The worst thing about the leaves is that we’re the only house in the neighborhood with trees, except for the odd palm tree here and there. Our annual leaf carpet is painfully evident to all, like the neighbor who doesn’t mow the lawn all summer, or who keeps an old junker in the front yard.

One time at a block party someone asked me where we lived, and I said, “The house with the leaves.” This was met with a nod and an “Ah, yes.”
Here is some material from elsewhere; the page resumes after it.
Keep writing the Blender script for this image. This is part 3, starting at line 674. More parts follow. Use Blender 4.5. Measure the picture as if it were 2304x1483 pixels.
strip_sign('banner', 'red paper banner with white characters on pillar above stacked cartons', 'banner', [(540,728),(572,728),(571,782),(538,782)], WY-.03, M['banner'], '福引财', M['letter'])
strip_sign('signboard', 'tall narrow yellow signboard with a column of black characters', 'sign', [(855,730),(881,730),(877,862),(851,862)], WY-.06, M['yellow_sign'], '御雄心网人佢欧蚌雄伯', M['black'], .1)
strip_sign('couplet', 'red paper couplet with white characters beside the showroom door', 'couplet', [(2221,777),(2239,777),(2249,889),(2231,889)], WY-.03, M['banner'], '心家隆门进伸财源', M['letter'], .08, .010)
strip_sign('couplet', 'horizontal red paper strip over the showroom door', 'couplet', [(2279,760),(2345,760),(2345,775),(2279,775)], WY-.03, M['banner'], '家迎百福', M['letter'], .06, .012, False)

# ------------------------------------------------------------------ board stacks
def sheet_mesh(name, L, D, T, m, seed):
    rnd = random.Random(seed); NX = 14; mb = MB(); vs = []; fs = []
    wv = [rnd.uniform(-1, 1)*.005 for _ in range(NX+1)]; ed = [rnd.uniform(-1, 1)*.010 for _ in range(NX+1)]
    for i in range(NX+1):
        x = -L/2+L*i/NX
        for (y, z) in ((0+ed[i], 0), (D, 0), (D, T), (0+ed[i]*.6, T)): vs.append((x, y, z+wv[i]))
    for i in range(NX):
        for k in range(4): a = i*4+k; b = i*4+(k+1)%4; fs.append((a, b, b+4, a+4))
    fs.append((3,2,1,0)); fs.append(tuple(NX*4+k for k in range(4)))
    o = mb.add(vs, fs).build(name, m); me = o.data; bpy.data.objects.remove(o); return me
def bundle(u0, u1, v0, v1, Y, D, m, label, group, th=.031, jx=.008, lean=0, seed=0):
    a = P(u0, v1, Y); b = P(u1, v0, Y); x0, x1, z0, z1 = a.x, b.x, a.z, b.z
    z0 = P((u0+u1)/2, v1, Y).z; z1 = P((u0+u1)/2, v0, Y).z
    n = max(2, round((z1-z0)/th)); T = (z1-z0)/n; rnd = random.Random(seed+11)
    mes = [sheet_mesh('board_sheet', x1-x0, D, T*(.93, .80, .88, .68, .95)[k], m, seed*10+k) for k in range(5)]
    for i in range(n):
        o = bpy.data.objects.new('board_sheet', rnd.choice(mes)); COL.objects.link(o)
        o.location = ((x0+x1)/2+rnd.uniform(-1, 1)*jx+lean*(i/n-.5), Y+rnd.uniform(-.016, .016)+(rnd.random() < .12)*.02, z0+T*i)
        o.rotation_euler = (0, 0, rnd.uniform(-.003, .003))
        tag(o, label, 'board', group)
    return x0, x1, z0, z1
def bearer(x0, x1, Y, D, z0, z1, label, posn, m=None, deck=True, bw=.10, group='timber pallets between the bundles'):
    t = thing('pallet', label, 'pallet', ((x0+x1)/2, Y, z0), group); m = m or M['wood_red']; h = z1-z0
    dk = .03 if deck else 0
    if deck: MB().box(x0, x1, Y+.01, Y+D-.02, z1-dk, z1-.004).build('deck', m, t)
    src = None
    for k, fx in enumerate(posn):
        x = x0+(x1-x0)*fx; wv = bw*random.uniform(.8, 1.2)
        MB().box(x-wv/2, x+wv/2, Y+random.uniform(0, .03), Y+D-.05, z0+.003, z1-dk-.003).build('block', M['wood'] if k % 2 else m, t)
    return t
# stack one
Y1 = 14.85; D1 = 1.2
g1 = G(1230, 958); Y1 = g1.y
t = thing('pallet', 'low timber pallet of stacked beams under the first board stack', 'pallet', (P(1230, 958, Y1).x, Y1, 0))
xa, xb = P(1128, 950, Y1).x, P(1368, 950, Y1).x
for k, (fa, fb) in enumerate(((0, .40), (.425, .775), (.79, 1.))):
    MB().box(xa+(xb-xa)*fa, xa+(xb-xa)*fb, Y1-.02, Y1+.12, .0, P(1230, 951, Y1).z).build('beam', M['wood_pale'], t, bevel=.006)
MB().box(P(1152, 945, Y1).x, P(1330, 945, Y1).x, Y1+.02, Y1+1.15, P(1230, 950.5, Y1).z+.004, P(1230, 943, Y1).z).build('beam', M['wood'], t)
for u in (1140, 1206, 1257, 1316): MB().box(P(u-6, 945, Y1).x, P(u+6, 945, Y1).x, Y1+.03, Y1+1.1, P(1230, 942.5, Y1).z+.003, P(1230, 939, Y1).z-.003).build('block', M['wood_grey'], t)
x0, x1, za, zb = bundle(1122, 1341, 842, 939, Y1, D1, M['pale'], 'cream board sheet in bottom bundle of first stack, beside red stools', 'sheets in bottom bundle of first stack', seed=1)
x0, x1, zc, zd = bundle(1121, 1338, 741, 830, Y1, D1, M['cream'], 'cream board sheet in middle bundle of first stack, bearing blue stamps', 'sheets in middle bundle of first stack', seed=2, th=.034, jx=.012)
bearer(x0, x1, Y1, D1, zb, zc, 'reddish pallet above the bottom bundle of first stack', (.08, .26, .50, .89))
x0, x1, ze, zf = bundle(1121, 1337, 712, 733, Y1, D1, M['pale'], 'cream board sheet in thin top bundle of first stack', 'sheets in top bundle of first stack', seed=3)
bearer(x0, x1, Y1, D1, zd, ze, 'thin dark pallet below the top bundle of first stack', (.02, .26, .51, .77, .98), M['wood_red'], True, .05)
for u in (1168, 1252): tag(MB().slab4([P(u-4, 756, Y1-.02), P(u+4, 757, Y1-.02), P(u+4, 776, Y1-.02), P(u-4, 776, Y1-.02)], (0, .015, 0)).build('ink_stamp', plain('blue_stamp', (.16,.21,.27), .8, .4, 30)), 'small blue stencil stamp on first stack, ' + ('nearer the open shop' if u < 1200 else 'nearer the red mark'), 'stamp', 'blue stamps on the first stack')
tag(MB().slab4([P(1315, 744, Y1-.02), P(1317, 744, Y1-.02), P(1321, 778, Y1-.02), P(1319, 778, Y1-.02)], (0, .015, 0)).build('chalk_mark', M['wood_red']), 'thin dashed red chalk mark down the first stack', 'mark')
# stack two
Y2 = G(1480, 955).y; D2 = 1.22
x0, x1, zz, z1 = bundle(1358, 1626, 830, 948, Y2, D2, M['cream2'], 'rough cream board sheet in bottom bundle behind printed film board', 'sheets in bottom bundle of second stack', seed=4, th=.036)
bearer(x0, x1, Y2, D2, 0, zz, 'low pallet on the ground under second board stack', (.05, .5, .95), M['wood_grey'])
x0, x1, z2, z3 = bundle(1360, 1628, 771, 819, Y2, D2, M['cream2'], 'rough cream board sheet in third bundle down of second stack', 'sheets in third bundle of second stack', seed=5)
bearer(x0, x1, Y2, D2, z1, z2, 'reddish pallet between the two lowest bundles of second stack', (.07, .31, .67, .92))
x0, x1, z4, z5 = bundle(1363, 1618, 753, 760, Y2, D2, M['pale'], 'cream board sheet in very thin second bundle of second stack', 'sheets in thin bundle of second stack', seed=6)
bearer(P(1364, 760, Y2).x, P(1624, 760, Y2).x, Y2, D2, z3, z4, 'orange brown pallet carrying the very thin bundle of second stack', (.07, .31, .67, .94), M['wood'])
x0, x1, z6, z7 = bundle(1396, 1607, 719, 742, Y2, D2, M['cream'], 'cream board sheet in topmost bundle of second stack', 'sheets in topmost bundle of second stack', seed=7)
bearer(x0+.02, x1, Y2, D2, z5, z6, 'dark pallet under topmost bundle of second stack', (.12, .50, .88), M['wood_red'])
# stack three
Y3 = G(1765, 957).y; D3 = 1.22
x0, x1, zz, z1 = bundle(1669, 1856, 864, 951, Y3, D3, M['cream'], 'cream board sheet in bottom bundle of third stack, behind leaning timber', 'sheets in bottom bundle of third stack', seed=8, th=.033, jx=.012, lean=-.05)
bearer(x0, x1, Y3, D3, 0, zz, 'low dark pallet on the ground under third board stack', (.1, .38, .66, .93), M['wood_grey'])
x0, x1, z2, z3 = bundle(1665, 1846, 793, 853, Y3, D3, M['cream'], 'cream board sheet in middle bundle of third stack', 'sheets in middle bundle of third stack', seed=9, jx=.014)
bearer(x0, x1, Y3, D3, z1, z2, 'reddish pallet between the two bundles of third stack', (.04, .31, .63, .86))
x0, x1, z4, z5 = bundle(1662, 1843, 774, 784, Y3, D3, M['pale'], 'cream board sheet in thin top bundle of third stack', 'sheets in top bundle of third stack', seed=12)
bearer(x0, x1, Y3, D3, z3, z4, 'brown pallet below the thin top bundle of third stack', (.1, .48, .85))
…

I haven’t had much success with planting things, either. Or with dealing with what’s already planted. We have a lovely pair of barrel-shaped shrubs, very tall, that provide a symmetrical balance to the southern side of the strip. But, they need to be trimmed. I once gave that task over to my husband (with a direct, please trim the shrubs request, so that there’d be no comeback of “what shrubs?”). He really seemed to take to the task, and I was happy—until I went outside and discovered that instead of two barrel-shaped shrubs, we now had shrub topiary. All of the branches in the lower halves had been whacked off, trimmed down to the bare trunk.

I shouldn’t complain. My idea of the perfect garden is one that you plant once, get just right--and then it stays perfect, forever more. That’s what I’ve heard they have in garden heaven. I keep trying to do weeding, but I get confused between the “real” plants and the weeds. I once pulled up a ring of daffodils—or maybe it was iris—thinking it was onion grass.

For the moment, I have retreated from the fray. A nice gentleman named Mannie now comes to our house every Wednesday morning. It takes Mannie fifteen minutes to do more than we ever accomplished in eight hours. And he does it twice as well.

I was thinking that the Mannie solution was just a stopgap, until I could recharge my gardening engines and give it another go.

But then I saw his results. And now, I’m not so sure. I believe that Mannie may be here to stay.

At least through the leafy-carpet season.

--Kathryn
http://www.kathrynlilley.com/

2 comments:

Joanna Campbell Slan said...

Kathryn,

That photo is dynamite. You are just that gorgeous, too.

j

Kathryn Lilley said...

Thanks, Joanna! They put a ton of make-up on for the photo shoot, lol.